From Eliana Pérez’s series about her home country of Colombia. It continues her evocative exploration at the bloody intersection of poverty, violence, and a global market economy.

Los Falsos Positivos (The False Positives) is a name given to a group of at least 6,402 Colombian civilians murdered by the Colombian army between 2002-2010, although that number could be as high as 10,000. In an attempt to generate statistics supporting the government’s war against rebel groups, and justify continuing aid and military packages from the US government, poverty-stricken young men and teenage boys were lured with the promise of jobs into remote areas then murdered by Colombian army soldiers. Their dead bodies were propped with guns, camouflage uniforms and boots, making them appear like rebel fighters killed while engaging with the Colombian army. After documenting these “rebel combatants”, soldiers dumped their bodies into mass graves. The hunting of these innocent civilians, carried out by rank and file members of the army, was ordered and incentivized by superiors, and the killers were rewarded with promotions, money and other perks.
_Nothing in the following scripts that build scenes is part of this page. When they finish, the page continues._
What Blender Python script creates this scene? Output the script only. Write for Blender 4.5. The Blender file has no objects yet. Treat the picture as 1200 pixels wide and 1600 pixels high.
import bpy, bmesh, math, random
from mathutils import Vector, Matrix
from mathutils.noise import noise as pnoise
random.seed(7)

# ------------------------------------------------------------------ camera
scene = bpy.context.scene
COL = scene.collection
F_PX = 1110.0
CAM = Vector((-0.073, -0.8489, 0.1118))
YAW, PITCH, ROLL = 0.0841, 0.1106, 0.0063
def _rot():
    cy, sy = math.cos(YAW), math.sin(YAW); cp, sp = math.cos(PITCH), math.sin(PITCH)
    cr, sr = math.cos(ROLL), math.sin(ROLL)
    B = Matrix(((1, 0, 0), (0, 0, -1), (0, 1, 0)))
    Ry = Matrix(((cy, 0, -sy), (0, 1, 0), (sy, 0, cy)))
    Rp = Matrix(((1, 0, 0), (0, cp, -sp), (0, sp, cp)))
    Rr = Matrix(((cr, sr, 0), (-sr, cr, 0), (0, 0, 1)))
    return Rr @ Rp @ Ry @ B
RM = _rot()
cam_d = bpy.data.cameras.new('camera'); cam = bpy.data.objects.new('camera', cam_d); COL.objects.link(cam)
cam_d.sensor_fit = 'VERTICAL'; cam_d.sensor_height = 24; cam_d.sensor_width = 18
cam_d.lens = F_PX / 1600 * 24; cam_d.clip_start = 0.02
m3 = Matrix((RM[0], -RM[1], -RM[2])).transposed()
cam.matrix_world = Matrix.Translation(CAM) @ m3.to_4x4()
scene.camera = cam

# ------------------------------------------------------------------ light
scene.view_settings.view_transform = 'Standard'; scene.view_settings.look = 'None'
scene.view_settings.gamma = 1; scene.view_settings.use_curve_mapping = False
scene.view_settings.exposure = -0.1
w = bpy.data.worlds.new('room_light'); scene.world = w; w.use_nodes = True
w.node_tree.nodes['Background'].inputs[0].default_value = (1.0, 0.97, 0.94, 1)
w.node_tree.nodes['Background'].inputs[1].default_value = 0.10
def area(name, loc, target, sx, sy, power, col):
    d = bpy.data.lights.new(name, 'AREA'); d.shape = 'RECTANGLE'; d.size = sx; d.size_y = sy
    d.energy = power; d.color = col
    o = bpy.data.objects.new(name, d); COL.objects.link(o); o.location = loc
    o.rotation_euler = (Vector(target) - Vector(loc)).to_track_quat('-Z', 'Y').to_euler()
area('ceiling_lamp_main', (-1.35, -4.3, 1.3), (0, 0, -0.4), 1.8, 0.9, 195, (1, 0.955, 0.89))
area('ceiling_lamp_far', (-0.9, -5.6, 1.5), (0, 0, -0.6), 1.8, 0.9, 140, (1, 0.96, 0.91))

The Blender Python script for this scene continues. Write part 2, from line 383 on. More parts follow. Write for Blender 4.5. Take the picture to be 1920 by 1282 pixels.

This atrocity has been traced to the highest levels of the Colombian military and government.

In relief on the cover, a moth hides under camouflage, a dreaded omen cloaked in militarism. In Colombian folklore, the appearance of a moth in one’s house is a harbinger of a death in the family. Disks of silver leaf pepper the text, reminding us of the perverse monetary incentives soldiers received for each murder. The horizontal linear format of the drawings mimics the visual reporting of these events in the media: corpses of the “false positives” dumped side by side into mass graves … processions of the young victims’ mothers, dressed in white and demanding justice … line-ups of soldiers and officers fabricating victories … “confiscated” weapons laid side by side, displayed for news cameras …the parade of ants found winding along every surface in the South American jungle … curtains of trees lining the highways where victims were ferried from their homes to their slaughter … an array of empty chairs awaiting occupants that will never return.

22″ x 6.5″. Extends up to 25 feet long for display.